“Conduct Risk Appetite”: A misnomer, exposing firms to significant sanctions!

uncertainty-aheadBRG held a webinar on Seven Practical Steps towards Mastering Conduct Risk on 8 December in conjunction with the British Bankers Association.

A key message from the webinar was that the often-bandied phrase “conduct risk appetite” is a misnomer (i.e., a firm can’t set a tolerance for customer detriment or market failure; by inference, both must be zero).

That’s not to say things won’t go wrong; they will, but that’s different. When things go wrong, the board must move swiftly to rectify the situation. This is where values, culture and tone at the top matter most.
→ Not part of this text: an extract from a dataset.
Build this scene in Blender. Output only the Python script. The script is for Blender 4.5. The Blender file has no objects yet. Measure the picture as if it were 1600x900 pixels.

Other key messages for managing conduct risk included:

  1. Press on with practical compliance: boards and senior executives need a hands-on approach including clear responsibilities and apportionment; they must also ensure their people are competent.
  2. Understand your customer’s view: find out (independently) what your customers accept and expect, both now and in the future—it’s ok to use “big data”, but you must observe real customers too!
  3. Appreciate the regulator’s view: read what the regulators are reading—for example, behavioural risk (especially on biases and rule-gaming), Financial Service Ombudsman and Data Commissioner findings, consumer attitudes research—and importantly, understand the growing impact of regulatory convergence (e.g., Consumer Finance Protection Bureau and Australian Securities and Investment Commission conduct-related fines and sanctions).
  4. Start product design to the benefit of your customers: involve risk and compliance managers early on; consider the entire lifecycle of a product/relationship, not just point-of-sale.
  5. Hire, train, and keep high-quality people: intuition is good—listen to your employees.
  6. Set incentives for doing right by customers: profit should take care of itself!
  7. Take a forward-looking view: Assess new risk and consider new measurement tools; improve horizon scanning, including causal analyses of conduct prosecutions; use a behavioural lens to read through to different aspects of your business.